DIRECTIONS:
Retype the whole listing below, character for character.
>> START DATA EXTRACT
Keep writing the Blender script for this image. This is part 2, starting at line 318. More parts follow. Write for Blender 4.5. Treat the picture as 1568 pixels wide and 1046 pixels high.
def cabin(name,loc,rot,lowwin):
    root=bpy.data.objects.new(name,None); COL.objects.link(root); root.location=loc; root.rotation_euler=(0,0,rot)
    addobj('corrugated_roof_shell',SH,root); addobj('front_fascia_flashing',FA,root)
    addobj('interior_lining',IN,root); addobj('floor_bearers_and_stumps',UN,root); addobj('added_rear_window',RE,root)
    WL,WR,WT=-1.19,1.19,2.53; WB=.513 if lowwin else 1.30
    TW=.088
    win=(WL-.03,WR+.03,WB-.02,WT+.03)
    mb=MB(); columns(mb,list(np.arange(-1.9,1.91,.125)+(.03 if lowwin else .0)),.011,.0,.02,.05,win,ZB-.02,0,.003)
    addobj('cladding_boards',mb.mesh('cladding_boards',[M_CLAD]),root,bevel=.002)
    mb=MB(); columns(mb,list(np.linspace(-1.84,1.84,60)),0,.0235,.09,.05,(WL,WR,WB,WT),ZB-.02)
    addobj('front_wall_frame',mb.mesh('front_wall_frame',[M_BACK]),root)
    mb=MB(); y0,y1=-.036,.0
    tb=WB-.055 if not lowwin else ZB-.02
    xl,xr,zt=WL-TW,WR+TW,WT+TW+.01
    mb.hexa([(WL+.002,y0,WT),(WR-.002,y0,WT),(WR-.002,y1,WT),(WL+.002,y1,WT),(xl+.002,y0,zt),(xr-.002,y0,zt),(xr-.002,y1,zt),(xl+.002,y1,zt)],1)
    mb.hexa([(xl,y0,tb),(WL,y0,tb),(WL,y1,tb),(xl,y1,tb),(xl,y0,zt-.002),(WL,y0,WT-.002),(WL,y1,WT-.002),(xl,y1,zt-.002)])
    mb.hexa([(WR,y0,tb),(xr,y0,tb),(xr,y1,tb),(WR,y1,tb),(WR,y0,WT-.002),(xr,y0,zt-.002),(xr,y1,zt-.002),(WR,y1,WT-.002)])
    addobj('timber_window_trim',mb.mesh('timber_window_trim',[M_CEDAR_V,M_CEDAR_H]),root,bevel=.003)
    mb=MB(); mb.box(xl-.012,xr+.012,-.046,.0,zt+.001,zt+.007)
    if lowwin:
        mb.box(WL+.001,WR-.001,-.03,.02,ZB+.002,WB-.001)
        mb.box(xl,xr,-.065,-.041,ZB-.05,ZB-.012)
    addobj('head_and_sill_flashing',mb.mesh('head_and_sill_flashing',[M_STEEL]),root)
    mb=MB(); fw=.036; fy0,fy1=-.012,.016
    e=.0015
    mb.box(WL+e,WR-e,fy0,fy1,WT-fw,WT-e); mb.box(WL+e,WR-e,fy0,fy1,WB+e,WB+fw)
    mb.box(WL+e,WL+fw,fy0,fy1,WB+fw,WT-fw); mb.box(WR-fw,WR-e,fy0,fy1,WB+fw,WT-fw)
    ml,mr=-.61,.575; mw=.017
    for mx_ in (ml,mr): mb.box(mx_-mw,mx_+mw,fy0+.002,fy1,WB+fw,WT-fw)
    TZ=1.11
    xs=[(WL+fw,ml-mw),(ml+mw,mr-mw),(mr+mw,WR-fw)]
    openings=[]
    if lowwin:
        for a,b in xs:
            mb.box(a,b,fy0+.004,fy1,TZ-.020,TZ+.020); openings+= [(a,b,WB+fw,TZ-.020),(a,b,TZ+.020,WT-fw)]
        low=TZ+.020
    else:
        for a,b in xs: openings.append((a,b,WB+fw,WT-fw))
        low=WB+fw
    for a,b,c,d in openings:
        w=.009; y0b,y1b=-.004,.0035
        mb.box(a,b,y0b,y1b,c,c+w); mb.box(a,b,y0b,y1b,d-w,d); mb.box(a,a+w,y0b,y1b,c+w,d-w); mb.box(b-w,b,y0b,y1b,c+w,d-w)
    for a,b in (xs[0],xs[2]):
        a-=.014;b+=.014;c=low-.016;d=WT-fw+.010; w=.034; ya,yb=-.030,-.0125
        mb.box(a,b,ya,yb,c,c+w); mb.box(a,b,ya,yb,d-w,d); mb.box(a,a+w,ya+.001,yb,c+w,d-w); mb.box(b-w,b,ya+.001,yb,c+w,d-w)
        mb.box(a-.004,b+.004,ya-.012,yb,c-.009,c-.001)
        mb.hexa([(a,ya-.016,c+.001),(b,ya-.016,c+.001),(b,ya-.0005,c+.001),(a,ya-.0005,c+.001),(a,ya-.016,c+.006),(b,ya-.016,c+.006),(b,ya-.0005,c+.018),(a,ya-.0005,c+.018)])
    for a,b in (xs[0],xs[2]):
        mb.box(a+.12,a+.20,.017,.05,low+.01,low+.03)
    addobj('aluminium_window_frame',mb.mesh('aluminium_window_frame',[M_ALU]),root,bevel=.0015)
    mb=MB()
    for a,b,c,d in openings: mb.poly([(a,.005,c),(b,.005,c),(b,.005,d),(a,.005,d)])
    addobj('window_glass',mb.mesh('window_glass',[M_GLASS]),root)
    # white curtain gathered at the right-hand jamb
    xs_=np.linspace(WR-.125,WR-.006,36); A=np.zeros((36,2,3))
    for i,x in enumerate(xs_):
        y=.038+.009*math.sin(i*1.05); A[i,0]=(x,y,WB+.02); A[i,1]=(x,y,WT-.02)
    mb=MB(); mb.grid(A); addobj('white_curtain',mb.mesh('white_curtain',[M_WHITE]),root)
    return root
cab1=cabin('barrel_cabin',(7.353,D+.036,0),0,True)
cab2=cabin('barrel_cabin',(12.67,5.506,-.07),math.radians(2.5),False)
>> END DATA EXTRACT
OUTPUT OF THE TASK:
Keep writing the Blender script for this image. This is part 2, starting at line 318. More parts follow. Write for Blender 4.5. Treat the picture as 1568 pixels wide and 1046 pixels high.
def cabin(name,loc,rot,lowwin):
    root=bpy.data.objects.new(name,None); COL.objects.link(root); root.location=loc; root.rotation_euler=(0,0,rot)
    addobj('corrugated_roof_shell',SH,root); addobj('front_fascia_flashing',FA,root)
    addobj('interior_lining',IN,root); addobj('floor_bearers_and_stumps',UN,root); addobj('added_rear_window',RE,root)
    WL,WR,WT=-1.19,1.19,2.53; WB=.513 if lowwin else 1.30
    TW=.088
    win=(WL-.03,WR+.03,WB-.02,WT+.03)
    mb=MB(); columns(mb,list(np.arange(-1.9,1.91,.125)+(.03 if lowwin else .0)),.011,.0,.02,.05,win,ZB-.02,0,.003)
    addobj('cladding_boards',mb.mesh('cladding_boards',[M_CLAD]),root,bevel=.002)
    mb=MB(); columns(mb,list(np.linspace(-1.84,1.84,60)),0,.0235,.09,.05,(WL,WR,WB,WT),ZB-.02)
    addobj('front_wall_frame',mb.mesh('front_wall_frame',[M_BACK]),root)
    mb=MB(); y0,y1=-.036,.0
    tb=WB-.055 if not lowwin else ZB-.02
    xl,xr,zt=WL-TW,WR+TW,WT+TW+.01
    mb.hexa([(WL+.002,y0,WT),(WR-.002,y0,WT),(WR-.002,y1,WT),(WL+.002,y1,WT),(xl+.002,y0,zt),(xr-.002,y0,zt),(xr-.002,y1,zt),(xl+.002,y1,zt)],1)
    mb.hexa([(xl,y0,tb),(WL,y0,tb),(WL,y1,tb),(xl,y1,tb),(xl,y0,zt-.002),(WL,y0,WT-.002),(WL,y1,WT-.002),(xl,y1,zt-.002)])
    mb.hexa([(WR,y0,tb),(xr,y0,tb),(xr,y1,tb),(WR,y1,tb),(WR,y0,WT-.002),(xr,y0,zt-.002),(xr,y1,zt-.002),(WR,y1,WT-.002)])
    addobj('timber_window_trim',mb.mesh('timber_window_trim',[M_CEDAR_V,M_CEDAR_H]),root,bevel=.003)
    mb=MB(); mb.box(xl-.012,xr+.012,-.046,.0,zt+.001,zt+.007)
    if lowwin:
        mb.box(WL+.001,WR-.001,-.03,.02,ZB+.002,WB-.001)
        mb.box(xl,xr,-.065,-.041,ZB-.05,ZB-.012)
    addobj('head_and_sill_flashing',mb.mesh('head_and_sill_flashing',[M_STEEL]),root)
    mb=MB(); fw=.036; fy0,fy1=-.012,.016
    e=.0015
    mb.box(WL+e,WR-e,fy0,fy1,WT-fw,WT-e); mb.box(WL+e,WR-e,fy0,fy1,WB+e,WB+fw)
    mb.box(WL+e,WL+fw,fy0,fy1,WB+fw,WT-fw); mb.box(WR-fw,WR-e,fy0,fy1,WB+fw,WT-fw)
    ml,mr=-.61,.575; mw=.017
    for mx_ in (ml,mr): mb.box(mx_-mw,mx_+mw,fy0+.002,fy1,WB+fw,WT-fw)
    TZ=1.11
    xs=[(WL+fw,ml-mw),(ml+mw,mr-mw),(mr+mw,WR-fw)]
    openings=[]
    if lowwin:
        for a,b in xs:
            mb.box(a,b,fy0+.004,fy1,TZ-.020,TZ+.020); openings+= [(a,b,WB+fw,TZ-.020),(a,b,TZ+.020,WT-fw)]
        low=TZ+.020
    else:
        for a,b in xs: openings.append((a,b,WB+fw,WT-fw))
        low=WB+fw
    for a,b,c,d in openings:
        w=.009; y0b,y1b=-.004,.0035
        mb.box(a,b,y0b,y1b,c,c+w); mb.box(a,b,y0b,y1b,d-w,d); mb.box(a,a+w,y0b,y1b,c+w,d-w); mb.box(b-w,b,y0b,y1b,c+w,d-w)
    for a,b in (xs[0],xs[2]):
        a-=.014;b+=.014;c=low-.016;d=WT-fw+.010; w=.034; ya,yb=-.030,-.0125
        mb.box(a,b,ya,yb,c,c+w); mb.box(a,b,ya,yb,d-w,d); mb.box(a,a+w,ya+.001,yb,c+w,d-w); mb.box(b-w,b,ya+.001,yb,c+w,d-w)
        mb.box(a-.004,b+.004,ya-.012,yb,c-.009,c-.001)
        mb.hexa([(a,ya-.016,c+.001),(b,ya-.016,c+.001),(b,ya-.0005,c+.001),(a,ya-.0005,c+.001),(a,ya-.016,c+.006),(b,ya-.016,c+.006),(b,ya-.0005,c+.018),(a,ya-.0005,c+.018)])
    for a,b in (xs[0],xs[2]):
        mb.box(a+.12,a+.20,.017,.05,low+.01,low+.03)
    addobj('aluminium_window_frame',mb.mesh('aluminium_window_frame',[M_ALU]),root,bevel=.0015)
    mb=MB()
    for a,b,c,d in openings: mb.poly([(a,.005,c),(b,.005,c),(b,.005,d),(a,.005,d)])
    addobj('window_glass',mb.mesh('window_glass',[M_GLASS]),root)
    # white curtain gathered at the right-hand jamb
    xs_=np.linspace(WR-.125,WR-.006,36); A=np.zeros((36,2,3))
    for i,x in enumerate(xs_):
        y=.038+.009*math.sin(i*1.05); A[i,0]=(x,y,WB+.02); A[i,1]=(x,y,WT-.02)
    mb=MB(); mb.grid(A); addobj('white_curtain',mb.mesh('white_curtain',[M_WHITE]),root)
    return root
cab1=cabin('barrel_cabin',(7.353,D+.036,0),0,True)
cab2=cabin('barrel_cabin',(12.67,5.506,-.07),math.radians(2.5),False)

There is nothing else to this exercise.